In sum, the court finds that its October 27, 2020, order involves controlling questions of law as to which there is substantial ground for difference of opinion, and that immediate appeal may materially advance the ultimate termination of the litigation. 28 U.S.C. § 1292(b).
E. Timeliness
TCP argues that Ms. Dougan's motion is untimely and should be denied on this basis. (Resp. at 12.) But TCP also acknowledges that "§ 1292(b) does not set forth a strict time period in which a motion to certify must be filed." (Id.) It also recognizes that the Ninth Circuit has not expressed a view as to what should constitute a timely initial request for certification." (Id. at 12 n.4.) The court concludes that Ms.
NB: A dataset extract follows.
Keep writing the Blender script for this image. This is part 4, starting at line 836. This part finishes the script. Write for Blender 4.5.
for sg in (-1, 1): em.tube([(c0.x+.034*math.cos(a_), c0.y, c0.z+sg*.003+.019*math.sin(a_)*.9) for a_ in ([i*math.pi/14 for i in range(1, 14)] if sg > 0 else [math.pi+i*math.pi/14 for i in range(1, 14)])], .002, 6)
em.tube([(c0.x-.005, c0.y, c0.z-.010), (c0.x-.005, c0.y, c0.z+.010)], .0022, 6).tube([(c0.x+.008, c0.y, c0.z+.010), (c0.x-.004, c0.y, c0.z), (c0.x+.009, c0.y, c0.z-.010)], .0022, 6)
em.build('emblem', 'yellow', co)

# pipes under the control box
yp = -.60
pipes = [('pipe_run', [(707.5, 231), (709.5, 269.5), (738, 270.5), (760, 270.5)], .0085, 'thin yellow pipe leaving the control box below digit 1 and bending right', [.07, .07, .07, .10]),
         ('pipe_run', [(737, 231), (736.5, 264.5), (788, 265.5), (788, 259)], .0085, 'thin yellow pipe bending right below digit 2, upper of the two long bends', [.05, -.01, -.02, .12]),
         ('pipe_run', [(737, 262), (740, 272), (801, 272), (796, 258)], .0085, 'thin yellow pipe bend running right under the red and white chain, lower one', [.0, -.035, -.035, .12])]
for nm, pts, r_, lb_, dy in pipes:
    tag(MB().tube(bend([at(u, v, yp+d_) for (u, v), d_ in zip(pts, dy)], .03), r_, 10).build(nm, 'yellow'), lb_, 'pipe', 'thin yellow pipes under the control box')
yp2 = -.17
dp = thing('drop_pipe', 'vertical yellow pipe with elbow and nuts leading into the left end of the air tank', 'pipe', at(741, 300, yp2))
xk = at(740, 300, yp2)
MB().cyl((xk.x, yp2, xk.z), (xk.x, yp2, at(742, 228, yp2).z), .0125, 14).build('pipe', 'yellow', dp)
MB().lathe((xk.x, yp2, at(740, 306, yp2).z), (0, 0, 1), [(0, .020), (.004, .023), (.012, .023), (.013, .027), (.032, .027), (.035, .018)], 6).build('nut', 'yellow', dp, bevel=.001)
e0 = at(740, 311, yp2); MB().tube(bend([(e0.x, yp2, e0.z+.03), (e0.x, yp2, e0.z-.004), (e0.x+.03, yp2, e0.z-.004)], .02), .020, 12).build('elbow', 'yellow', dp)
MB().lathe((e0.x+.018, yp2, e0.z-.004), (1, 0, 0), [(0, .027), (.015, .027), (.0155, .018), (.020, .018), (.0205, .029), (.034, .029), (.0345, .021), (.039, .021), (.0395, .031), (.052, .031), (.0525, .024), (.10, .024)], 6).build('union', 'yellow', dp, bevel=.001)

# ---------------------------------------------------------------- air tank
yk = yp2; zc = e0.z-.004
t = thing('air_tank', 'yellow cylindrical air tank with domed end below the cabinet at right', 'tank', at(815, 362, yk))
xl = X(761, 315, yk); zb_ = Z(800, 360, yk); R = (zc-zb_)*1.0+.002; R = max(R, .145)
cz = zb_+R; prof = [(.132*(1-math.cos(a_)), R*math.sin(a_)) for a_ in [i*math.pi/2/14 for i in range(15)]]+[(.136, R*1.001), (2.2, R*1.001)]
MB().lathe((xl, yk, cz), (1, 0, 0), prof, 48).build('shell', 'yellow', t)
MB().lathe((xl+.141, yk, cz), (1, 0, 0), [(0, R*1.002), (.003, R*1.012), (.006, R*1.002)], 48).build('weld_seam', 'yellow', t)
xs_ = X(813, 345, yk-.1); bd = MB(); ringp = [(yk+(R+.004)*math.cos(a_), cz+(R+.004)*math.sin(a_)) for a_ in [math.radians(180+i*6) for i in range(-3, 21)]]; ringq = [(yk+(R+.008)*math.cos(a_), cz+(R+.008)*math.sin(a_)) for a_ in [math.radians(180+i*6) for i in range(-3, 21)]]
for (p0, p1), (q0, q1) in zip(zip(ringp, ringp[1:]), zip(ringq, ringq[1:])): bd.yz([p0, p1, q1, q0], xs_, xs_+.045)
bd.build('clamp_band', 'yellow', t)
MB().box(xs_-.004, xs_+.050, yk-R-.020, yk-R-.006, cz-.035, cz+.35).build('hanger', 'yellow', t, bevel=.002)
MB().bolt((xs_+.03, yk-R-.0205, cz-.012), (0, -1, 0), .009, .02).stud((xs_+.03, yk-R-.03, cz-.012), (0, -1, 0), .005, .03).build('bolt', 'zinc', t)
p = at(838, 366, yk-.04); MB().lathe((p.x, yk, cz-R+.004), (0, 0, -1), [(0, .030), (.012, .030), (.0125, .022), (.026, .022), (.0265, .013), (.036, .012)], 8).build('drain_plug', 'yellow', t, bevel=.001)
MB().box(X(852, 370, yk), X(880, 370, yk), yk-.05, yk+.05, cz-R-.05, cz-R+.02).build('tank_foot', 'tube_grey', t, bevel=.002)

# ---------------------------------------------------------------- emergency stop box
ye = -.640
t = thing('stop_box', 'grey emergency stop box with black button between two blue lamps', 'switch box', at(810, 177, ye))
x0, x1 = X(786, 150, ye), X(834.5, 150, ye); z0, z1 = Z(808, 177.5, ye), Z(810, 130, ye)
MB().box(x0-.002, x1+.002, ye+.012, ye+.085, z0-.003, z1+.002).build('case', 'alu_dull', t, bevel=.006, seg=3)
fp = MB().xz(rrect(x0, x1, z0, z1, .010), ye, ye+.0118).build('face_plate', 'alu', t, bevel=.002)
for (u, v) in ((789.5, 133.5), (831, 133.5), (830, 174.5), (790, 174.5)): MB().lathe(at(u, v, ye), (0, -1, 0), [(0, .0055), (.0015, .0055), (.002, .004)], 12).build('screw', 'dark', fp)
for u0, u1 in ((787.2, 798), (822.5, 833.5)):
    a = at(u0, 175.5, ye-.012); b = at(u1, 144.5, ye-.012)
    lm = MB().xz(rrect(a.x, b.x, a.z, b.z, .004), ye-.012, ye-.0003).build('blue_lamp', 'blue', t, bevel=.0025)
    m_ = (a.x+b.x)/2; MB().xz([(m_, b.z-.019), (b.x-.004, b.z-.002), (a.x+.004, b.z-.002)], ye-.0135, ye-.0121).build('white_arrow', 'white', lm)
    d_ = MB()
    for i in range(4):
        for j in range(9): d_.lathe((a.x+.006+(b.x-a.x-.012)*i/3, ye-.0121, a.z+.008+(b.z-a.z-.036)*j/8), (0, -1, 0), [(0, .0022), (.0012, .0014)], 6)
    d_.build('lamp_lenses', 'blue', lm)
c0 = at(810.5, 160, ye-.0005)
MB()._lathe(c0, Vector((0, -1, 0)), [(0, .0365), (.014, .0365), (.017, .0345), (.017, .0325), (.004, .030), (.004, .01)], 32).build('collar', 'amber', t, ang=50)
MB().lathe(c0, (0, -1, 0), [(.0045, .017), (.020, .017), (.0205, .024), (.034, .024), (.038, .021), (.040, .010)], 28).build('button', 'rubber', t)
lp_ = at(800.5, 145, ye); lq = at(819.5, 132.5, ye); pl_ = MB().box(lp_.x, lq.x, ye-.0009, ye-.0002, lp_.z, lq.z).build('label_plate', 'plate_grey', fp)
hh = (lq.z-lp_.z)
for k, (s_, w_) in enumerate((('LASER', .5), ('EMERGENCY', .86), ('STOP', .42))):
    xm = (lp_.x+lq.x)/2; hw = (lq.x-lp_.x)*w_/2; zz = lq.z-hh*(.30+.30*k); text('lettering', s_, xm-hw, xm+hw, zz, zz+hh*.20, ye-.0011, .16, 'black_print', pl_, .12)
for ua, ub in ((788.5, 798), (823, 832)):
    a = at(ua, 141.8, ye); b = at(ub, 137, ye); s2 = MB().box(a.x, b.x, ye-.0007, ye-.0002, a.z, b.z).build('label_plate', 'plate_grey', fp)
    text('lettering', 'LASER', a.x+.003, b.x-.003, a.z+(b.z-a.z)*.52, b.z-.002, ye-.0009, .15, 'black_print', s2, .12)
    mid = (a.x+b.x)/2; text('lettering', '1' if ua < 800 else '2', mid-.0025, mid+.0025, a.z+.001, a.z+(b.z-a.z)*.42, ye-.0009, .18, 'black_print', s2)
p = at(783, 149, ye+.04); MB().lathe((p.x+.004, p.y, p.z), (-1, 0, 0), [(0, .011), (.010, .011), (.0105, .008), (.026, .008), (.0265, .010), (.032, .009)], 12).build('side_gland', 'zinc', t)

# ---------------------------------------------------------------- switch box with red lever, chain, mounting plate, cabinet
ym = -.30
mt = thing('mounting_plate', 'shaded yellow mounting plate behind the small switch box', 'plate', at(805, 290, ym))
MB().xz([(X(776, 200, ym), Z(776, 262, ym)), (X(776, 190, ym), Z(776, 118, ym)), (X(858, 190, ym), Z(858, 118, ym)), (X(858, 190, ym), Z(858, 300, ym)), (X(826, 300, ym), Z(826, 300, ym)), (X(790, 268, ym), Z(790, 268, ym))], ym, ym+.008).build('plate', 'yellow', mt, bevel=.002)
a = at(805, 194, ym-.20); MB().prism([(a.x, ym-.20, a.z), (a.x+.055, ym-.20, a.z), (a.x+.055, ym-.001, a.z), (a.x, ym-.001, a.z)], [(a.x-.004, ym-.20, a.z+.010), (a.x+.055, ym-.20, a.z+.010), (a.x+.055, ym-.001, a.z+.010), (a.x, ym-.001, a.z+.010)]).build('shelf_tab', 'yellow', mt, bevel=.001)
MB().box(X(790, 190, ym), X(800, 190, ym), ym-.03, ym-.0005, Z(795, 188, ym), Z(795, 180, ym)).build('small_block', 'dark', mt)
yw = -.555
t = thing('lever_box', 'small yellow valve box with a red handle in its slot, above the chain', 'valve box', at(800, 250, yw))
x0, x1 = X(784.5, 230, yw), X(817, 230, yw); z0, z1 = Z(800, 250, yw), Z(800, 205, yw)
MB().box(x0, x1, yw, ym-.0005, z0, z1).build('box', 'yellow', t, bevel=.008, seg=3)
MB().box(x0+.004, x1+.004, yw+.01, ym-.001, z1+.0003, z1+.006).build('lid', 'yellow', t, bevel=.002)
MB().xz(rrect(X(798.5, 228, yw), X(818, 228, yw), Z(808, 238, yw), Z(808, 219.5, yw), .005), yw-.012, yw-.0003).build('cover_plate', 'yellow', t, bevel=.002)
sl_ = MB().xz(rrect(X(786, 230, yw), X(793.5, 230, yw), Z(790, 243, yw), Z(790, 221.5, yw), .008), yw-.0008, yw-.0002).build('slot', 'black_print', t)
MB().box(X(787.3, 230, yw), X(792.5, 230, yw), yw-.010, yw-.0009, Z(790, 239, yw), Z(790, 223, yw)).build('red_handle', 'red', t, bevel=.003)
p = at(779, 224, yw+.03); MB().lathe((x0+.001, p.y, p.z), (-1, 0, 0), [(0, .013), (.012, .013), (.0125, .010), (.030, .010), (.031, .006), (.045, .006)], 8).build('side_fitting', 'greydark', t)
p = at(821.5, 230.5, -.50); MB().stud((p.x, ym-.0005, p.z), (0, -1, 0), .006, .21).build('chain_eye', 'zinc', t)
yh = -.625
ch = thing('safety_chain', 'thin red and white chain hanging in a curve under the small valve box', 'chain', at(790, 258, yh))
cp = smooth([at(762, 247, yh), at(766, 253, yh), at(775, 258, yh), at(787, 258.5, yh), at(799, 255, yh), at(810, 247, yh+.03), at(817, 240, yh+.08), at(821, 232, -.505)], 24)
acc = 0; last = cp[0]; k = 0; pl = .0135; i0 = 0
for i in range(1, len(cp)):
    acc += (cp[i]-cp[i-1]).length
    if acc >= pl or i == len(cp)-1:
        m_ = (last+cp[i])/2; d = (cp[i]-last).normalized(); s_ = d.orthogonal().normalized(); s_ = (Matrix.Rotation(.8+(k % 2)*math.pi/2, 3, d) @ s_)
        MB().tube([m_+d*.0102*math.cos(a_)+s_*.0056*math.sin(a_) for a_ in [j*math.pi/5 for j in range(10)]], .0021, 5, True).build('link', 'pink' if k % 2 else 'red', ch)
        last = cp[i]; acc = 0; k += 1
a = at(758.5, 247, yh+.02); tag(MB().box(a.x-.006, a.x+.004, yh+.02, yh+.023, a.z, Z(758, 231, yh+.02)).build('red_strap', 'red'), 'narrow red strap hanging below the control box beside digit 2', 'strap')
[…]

Dougan has not been inexcusably dilatory, and declines TCP's invitation to deny Ms. Dougan's motion on this basis.
IV. CONCLUSION
For the foregoing reasons, the court GRANTS Ms. Dougan's motion to certify for interlocutory appeal (Dkt. # 29). It ORDERS that its October 27, 2020 order compelling arbitration in this matter (Dkt. # 27) be certified for appeal to the United States Court of Appeals for the Ninth Circuit. Ms. Dougan shall file her notice of appeal within ten days // // // of the filing of this order. This certification does not affect the stay of proceedings ordered by the court in its October 27, 2020, order.
Dated this 26th day of February, 2021.